Wingtip once bubbled...
Because you'll never get full access to the investigation.
Feel free to stick your head into the sand and pity the no-fault death. It's tragic to lose any diver, but what is truly sad is those that can't get past the touchy-feely issues of blame and remorse to learn lessons from tragedy and then apply those lessons to their own diving.
I agree.
We never have all the facts and there often aren't witnesses. So? If we take what little we know and theorize to fill in the blanks what would we come up with? What are the risks in doing so? I say none. At worst we could improve in an area that wasn't the cause of this accident. That doesn't sound so bad. As long as we don't put any one in jail without the facts, I don't see a down side. Besides, in many of these accident there's more than enough to convince a jury that our story is correct. Maybe that's part of the problem too.

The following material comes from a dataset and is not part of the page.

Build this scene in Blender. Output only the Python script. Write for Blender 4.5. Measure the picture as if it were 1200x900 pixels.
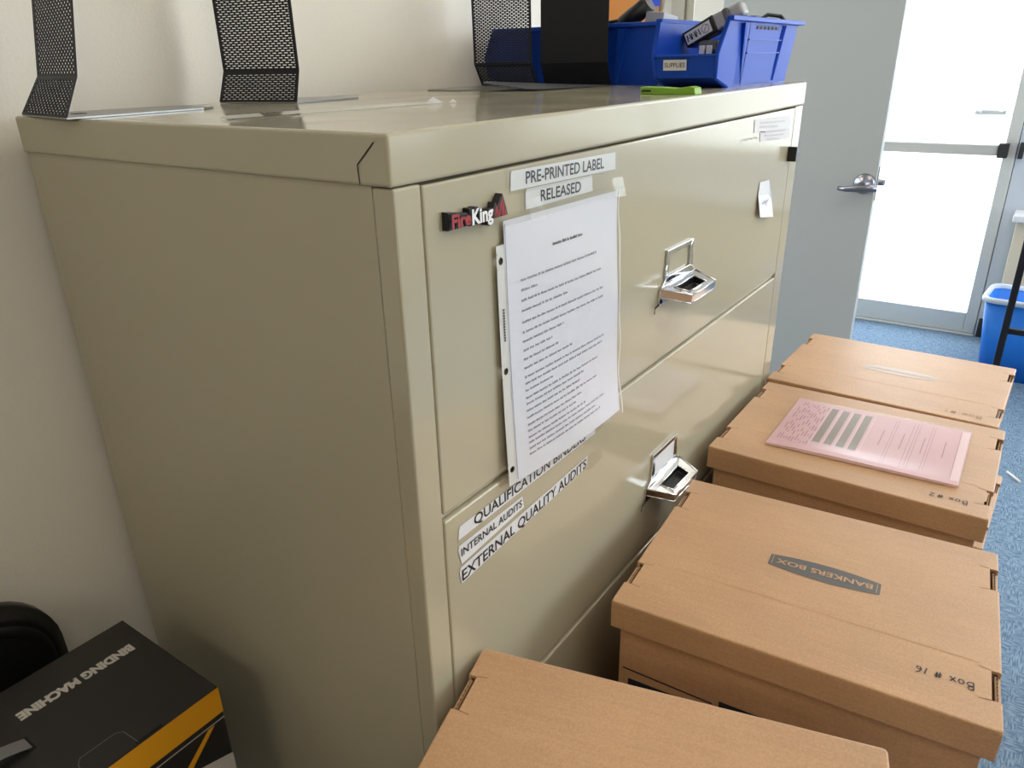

According to the article which could be bs....
1, We have A diver who according to her buddy like to stay above and behind which is the single worst place to be because it's your buddies blind spot.
2, We have a 77 year old in tough conditions. I would say that there is a pretty good chance that contributed.
3, We have yet another buddy seperation. Maybe hanging in the blind spot had something to do with that.
4, we apparantly have a standing plan to surface in the case of a seperation. Sometimes that's a goos plan and sometimes not. In a strong current you could end up in cuba or China that way
5, we have divers doing trust-me dives. It sounds like that's what the victim did most...follow the DM. That's not bad if you know what they're getting you into.
What don't we know?
Alot but we don't know when they were seperated. We don't know when or why the victim went to the surface. We don't know if the conditions were the problem or how big of a contributing factor.
I do know that buddy seperation is the MO and that panic is usually the last straw. Also the panic is usually over something that's anything but life threatening.
So if we took this PURE speculation that seems to fit the information presented in the article and decided to do a better job of teaching team diving like teaching them to use a side by side or a single file formation so they could more easily see each other... If we had some meaningful team diving performance requirements in training...If we more strongly discouraged these trust-me dives...could we really mess anything up?
I think not. As long as we don't use speculation to punish or prosecute, we can't get in any trouble fixing the wrong thing. At least we would have fixed something. As it is, and as usual we will address nothing and fix nothing because we don't have absolute proof of anything except that something may need to be fixed.
Sorry...just thinking on the keyboard.